2. Пути к национальному государству
Семантика «империи», «державы», «рейха»
XIX век представляется историкам, в особенности немецким и французским, эпохой национализма и национальных государств[257]. Прусско/германско-французский конфликт был спором между одним из старейших национальных государств Европы и его соседом, который хотел помериться силой со страной революций. Если в Европе и существовали «переплетенные» истории (entangled histories), то ими были немецкая и французская: не между принципиально неравными партнерами, а в ситуации, которая в длительной перспективе стремилась к равновесию, достигнутому после 1945 года. Но позволяет ли немецко-французская историческая перспектива интерпретацию Европы или даже всего мира в XIX веке? Британская историография была в этом вопросе несколько осторожнее, чем немецкая. Основание Германской империи в 1871 году не нашло у нее такого глубокого резонанса, как в течение долгого времени среди националистически мыслящих немецких историков; она редко фокусировалась на перспективе образования национальных государств. С британской точки зрения основание рейха было делом Германии, имевшим последствия для Европы. Британская империя, напротив, не была обязана своим существованием никакому «основанию», если не считать грюндерами каких-нибудь флибустьеров времен Елизаветы I. Империя возникла не в результате единовременного акта создания, а в сложном и длительном процессе на разных аренах по всему миру, без конкретно датируемого «большого взрыва» и управления из единого центра. Великобритании не нужно было основывать государство в XIX веке, так как она уже давно была им – без точных данных, откуда оно появилось. То, что разбросанные владения короны и другие территории британских поселений и колоний вместе могли образовать замкнутую империю, до середины XIX века никому не приходило на ум. Вплоть до 1870‑х годов поселенческие колонии, родиной которых была Великобритания, рассматривались концептуально как нечто совсем иное, чем остальные колонии, которые не состояли с ней в «материнских» отношениях; скорее, это были отношения строгого воспитательного патернализма[258]. Но и позднее природа империи составляла постоянный предмет споров.

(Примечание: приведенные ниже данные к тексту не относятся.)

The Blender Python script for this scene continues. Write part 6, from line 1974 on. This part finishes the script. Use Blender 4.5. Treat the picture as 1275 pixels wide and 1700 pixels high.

И в других случаях имперская семантика многослойна и даже противоречива. К 1900 году Германский рейх в зависимости от перспективы представлял собой как минимум тройственное явление: 1) молодое национальное государство в середине Европы, поставившее себе главой в духе парвеню императора (отзвуки самопровозглашения императором Петра Великого в 1721 году), назвавшееся «Рейхом»; затем, 2) небольшая заокеанская империя колониального и торгово-гегемониального характера, которая с первых колониальных приобретений в Африке Бисмарка в 1884 году постепенно добавлялась к этому Германскому рейху; и наконец, 3) романтическая, скорее разочарованная малогерманским приращением Бисмарка фантасмагория рыхлой континентальной империи, воскрешенной Священной Римской империи, которая должна была объединить всех немцев или «германцев», все сферы немецкого «жизненного пространства» или даже «Центральной Европы» с немецким доминированием. Иначе говоря, такой империи, которая на краткий миг промелькнула в начале 1918 года в навязанном России Брестском мире, а потом на короткое время стала реальностью при нацистах после 1939 года[259].